Un arrêté interministériel déterminera les montants des attributions à chacune des communes de plus de 3.500 habitants. Selon les simulations du gouvernement, ces dernières percevraient cette année une compensation moyenne de 25.951 euros.
"Pas dans l'esprit du temps"
Mais le potentiel financier des communes "ne correspond plus à rien" et "la comptabilité des berceaux est fausse", critique Antoine Homé, faisant remarquer d'une part qu'"il y a des flux de population" et, d'autre part, que les naissances sont parfois enregistrées ailleurs que dans les communes de résidence.
Le texte, qui "risque d'être très coûteux", "ne correspond pas à l'esprit du temps", s'insurge en outre le maire de Wittenheim. Lors de la conférence financière des territoires qui s'est tenue le 6 mai en présence du Premier ministre, il avait défendu l'instauration d'une clause interdisant toute norme qui imposerait aux collectivités de nouvelles charges contre l'avis des élus locaux. Une telle mesure serait justifiée et utile dans le cas du projet de décret débattu par le CFL, estime-t-il.
A noter que lors de la séance que le conseil national d'évaluation des normes (CNEN) a tenue le 7 mai (voir le relevé d'avis), le collège des élus avait déjà voté à l'unanimité contre le projet de texte.
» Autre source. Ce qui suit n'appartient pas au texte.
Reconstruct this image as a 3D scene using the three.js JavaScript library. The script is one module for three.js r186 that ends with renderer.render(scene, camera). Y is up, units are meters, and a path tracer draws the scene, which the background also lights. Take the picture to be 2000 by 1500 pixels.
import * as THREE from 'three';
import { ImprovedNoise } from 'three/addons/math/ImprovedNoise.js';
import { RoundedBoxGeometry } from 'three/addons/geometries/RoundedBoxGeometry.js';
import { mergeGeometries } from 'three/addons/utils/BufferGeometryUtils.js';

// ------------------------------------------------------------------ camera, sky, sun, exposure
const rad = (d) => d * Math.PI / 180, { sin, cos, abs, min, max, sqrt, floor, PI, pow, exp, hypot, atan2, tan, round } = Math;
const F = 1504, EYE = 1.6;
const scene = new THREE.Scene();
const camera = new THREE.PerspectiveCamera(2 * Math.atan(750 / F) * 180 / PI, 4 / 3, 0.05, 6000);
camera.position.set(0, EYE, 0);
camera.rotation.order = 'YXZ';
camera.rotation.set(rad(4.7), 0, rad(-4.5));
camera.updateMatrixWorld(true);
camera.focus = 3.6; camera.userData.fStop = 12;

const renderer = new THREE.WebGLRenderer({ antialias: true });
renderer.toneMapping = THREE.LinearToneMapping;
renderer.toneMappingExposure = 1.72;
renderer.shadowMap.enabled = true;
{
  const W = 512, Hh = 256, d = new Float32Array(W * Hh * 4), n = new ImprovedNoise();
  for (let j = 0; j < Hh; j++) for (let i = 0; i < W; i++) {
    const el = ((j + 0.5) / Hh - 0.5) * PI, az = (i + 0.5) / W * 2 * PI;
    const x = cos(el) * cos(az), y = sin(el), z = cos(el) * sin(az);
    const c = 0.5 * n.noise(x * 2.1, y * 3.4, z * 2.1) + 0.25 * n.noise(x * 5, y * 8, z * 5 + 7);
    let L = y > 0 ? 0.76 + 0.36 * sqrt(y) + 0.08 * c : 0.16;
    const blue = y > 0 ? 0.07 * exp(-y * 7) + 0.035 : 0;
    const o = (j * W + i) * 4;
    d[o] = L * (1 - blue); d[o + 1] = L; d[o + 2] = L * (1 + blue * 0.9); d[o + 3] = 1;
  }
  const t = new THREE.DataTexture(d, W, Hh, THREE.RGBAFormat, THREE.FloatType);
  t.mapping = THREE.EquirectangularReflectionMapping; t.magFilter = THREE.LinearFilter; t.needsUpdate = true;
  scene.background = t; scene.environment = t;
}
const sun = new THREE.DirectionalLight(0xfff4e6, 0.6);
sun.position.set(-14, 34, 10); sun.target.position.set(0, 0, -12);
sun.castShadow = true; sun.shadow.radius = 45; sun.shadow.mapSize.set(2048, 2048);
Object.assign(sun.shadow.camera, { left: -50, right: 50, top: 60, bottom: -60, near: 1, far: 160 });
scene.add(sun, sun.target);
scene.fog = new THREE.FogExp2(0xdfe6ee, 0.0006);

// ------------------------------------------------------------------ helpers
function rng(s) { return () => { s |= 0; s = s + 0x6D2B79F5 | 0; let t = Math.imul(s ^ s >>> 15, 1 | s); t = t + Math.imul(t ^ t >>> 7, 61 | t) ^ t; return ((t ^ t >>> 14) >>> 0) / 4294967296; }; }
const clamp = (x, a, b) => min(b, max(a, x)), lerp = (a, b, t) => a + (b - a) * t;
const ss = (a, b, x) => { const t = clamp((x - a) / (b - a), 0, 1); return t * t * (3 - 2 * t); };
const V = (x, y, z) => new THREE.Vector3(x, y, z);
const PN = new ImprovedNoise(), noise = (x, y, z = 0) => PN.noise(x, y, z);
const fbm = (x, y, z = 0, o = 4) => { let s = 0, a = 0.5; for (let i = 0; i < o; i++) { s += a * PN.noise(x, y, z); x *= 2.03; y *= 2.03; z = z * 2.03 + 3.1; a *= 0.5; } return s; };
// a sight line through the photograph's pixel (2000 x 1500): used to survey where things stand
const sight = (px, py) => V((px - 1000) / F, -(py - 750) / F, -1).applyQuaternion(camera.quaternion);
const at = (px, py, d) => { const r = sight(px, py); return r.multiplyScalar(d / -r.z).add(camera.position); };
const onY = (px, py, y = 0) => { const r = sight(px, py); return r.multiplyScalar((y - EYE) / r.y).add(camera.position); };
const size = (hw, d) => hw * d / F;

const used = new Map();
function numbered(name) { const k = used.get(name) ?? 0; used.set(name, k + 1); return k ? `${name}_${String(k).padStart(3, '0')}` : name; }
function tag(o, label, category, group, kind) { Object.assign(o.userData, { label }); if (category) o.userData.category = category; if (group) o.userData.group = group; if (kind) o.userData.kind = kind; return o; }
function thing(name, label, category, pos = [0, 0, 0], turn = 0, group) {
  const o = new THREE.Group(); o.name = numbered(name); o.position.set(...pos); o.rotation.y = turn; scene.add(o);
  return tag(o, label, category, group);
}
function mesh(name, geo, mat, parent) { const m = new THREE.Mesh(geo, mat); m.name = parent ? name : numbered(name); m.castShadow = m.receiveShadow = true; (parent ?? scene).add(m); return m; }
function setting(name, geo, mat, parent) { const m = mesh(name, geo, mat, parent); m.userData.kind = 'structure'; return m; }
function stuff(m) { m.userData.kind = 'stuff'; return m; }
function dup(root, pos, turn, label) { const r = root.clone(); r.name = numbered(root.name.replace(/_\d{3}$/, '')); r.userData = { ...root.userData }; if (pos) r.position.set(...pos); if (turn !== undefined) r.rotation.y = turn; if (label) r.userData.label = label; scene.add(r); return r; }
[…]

Lors de sa réunion, le CFL a par ailleurs examiné un projet de décret sur la généralisation du compte financier unique (CFU) qui, à l'horizon de 2027, se substituera au compte administratif établi par l'ordonnateur et au compte de gestion élaboré par le comptable public (sur la réforme, voir notre article du 6 mars). Il a émis un avis favorable sur le projet de texte. L'instance a enfin été saisi de la répartition en 2025 du produit des amendes de police en matière de circulation routière.